| Problem statement |
Find each line containing the string "from" and return it.

=== Source material ===

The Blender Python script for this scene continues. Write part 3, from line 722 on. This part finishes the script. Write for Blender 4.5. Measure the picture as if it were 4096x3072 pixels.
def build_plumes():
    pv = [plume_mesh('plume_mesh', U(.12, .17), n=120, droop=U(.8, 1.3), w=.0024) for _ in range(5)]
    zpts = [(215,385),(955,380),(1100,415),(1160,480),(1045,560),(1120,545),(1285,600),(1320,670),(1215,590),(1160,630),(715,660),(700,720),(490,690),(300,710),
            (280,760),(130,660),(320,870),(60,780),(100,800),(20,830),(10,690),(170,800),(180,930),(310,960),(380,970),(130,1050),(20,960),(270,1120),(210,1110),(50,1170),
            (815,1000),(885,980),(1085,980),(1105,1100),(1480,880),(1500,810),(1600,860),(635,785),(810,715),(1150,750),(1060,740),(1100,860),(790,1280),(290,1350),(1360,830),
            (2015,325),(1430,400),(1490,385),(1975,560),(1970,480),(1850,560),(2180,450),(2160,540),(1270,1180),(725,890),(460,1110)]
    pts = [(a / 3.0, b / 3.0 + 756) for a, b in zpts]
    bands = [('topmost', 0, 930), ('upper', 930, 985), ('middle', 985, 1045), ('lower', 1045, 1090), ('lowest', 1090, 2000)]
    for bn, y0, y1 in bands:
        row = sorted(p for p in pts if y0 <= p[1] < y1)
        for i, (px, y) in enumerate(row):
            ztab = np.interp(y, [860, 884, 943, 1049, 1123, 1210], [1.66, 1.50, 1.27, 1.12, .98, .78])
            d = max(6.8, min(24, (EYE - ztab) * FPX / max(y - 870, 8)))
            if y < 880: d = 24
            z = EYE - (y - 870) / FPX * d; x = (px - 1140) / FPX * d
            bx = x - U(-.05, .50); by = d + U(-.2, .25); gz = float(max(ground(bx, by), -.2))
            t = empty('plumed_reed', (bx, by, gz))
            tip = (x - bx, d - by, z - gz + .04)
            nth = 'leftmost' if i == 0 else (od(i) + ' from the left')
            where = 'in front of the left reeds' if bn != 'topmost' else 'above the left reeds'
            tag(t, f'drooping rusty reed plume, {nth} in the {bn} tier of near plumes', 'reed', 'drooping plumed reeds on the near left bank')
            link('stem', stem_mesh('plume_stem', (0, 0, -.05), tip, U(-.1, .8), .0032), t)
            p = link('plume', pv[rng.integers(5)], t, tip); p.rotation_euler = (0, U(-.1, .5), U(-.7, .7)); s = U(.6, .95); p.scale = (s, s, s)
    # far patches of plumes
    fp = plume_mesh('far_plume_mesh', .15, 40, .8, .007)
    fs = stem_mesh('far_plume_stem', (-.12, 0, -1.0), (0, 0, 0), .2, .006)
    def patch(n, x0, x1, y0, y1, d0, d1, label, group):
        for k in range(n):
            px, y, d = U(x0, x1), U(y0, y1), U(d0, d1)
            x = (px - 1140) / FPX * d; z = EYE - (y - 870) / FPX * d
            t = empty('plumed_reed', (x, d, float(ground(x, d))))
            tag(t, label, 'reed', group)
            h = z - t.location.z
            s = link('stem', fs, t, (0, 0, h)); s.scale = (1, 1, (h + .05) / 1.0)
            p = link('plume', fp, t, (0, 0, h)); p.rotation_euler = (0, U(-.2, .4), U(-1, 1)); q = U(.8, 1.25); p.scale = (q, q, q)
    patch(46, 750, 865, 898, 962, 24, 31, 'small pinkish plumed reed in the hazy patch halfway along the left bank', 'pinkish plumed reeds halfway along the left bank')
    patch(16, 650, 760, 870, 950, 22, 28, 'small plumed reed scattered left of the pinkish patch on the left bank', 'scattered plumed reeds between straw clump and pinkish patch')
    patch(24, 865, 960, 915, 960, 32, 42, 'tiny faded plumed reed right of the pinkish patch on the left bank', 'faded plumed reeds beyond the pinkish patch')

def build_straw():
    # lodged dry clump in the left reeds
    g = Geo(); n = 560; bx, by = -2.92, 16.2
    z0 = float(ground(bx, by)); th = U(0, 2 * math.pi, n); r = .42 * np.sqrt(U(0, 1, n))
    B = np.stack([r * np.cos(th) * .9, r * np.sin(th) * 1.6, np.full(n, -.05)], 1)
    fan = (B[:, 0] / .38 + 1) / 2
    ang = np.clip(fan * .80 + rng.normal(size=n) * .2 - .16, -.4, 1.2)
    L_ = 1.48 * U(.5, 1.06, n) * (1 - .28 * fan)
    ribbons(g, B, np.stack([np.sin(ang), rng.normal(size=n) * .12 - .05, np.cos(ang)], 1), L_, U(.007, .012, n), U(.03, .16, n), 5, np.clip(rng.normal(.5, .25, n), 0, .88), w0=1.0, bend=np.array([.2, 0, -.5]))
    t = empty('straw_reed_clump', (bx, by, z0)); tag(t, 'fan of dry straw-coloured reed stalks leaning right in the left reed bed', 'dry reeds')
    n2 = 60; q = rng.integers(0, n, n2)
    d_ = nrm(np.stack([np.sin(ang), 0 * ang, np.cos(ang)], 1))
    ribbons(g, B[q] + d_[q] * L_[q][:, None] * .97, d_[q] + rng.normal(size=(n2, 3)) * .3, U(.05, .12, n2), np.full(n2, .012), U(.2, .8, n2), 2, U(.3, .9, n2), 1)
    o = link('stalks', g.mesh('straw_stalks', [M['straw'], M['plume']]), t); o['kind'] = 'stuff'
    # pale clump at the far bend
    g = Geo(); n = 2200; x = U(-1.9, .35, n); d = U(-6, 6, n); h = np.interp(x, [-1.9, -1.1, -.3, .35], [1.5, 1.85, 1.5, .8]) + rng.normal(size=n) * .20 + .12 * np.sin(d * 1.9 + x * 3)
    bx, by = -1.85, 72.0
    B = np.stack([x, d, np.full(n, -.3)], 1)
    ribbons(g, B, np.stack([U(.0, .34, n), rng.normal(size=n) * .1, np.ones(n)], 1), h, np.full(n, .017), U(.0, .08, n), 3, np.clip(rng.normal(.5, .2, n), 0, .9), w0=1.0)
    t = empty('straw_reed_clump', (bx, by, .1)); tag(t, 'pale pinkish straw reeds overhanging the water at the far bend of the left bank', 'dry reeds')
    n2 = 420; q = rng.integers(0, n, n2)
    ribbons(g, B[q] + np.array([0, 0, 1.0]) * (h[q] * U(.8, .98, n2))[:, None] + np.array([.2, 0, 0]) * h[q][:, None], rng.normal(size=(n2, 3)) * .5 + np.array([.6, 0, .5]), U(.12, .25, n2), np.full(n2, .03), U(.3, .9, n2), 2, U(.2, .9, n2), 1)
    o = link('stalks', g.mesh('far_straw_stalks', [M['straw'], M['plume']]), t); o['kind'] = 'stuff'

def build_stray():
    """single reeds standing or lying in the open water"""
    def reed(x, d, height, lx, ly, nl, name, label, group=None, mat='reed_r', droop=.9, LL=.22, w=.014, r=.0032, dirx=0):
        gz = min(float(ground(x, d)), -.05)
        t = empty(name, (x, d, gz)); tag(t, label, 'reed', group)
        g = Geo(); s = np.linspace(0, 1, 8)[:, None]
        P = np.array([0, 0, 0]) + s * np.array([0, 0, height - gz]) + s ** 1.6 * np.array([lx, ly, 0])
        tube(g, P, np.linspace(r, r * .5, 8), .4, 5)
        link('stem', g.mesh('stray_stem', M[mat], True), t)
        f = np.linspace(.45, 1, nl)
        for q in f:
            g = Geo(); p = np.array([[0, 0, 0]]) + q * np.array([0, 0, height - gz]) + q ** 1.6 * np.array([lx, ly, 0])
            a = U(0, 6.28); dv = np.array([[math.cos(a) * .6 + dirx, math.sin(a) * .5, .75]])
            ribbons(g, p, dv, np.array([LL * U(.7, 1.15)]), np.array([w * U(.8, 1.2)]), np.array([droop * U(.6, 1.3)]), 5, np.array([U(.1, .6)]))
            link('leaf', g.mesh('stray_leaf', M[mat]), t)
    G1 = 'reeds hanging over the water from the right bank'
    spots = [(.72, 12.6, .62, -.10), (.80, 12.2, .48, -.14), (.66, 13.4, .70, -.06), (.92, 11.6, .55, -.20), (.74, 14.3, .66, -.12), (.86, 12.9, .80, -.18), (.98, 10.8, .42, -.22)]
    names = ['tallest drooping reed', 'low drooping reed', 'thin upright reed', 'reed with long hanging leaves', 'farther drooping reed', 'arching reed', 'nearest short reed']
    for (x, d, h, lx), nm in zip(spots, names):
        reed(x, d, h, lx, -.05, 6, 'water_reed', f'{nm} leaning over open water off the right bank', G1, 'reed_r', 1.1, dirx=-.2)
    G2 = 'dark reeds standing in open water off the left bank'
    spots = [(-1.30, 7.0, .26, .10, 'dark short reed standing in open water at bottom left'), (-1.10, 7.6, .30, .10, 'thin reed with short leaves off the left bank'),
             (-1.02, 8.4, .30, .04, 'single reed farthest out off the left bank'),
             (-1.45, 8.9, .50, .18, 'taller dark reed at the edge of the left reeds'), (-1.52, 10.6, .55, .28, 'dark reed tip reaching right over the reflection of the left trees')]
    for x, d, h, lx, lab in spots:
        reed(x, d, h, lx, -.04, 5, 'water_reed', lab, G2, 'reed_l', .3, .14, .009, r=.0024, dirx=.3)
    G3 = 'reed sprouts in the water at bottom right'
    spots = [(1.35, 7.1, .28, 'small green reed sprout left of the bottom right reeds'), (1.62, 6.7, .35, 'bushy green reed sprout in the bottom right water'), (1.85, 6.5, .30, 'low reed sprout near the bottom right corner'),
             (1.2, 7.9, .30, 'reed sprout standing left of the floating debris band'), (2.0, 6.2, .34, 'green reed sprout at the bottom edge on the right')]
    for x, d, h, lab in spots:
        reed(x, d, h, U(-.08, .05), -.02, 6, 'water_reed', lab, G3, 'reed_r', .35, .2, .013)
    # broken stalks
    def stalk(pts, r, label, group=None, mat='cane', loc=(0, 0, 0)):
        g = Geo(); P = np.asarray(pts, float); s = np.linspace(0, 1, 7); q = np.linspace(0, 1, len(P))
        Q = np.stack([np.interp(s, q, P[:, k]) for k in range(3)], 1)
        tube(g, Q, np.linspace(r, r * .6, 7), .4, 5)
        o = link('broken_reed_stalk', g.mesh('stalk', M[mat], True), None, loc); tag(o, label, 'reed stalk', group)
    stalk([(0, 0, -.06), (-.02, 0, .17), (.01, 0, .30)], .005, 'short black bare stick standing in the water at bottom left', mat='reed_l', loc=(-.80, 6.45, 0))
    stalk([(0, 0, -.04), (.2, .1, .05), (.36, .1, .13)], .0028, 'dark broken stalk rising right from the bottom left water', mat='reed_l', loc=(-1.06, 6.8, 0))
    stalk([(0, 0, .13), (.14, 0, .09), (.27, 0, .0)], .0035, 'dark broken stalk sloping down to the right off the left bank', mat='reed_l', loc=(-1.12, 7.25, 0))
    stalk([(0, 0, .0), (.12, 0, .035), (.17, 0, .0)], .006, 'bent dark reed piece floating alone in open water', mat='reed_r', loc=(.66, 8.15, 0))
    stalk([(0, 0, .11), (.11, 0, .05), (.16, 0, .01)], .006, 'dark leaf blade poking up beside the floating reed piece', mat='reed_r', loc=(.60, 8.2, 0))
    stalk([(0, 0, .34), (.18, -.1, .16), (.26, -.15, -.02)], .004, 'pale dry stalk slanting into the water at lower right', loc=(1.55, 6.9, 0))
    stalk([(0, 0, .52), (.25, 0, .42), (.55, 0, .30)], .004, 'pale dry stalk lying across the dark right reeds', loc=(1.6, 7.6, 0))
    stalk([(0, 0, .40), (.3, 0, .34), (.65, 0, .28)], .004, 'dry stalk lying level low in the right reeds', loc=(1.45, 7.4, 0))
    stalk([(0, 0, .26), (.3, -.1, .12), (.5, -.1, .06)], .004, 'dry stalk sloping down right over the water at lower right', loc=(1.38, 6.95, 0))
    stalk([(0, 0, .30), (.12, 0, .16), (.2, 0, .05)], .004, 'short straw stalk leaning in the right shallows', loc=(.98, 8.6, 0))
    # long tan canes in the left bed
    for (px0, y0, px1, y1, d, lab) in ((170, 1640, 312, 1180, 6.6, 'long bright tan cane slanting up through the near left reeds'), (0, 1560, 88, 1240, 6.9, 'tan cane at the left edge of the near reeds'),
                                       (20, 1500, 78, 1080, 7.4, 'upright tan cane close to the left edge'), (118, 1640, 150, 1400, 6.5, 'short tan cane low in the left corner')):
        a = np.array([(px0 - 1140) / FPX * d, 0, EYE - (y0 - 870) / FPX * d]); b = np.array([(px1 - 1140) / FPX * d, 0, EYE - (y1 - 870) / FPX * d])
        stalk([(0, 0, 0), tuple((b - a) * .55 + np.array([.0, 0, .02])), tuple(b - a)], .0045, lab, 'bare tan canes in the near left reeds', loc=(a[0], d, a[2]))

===

| Correct result |
The Blender Python script for this scene continues. Write part 3, from line 722 on. This part finishes the script. Write for Blender 4.5. Measure the picture as if it were 4096x3072 pixels.
            nth = 'leftmost' if i == 0 else (od(i) + ' from the left')
    G1 = 'reeds hanging over the water from the right bank'
    stalk([(0, 0, -.04), (.2, .1, .05), (.36, .1, .13)], .0028, 'dark broken stalk rising right from the bottom left water', mat='reed_l', loc=(-1.06, 6.8, 0))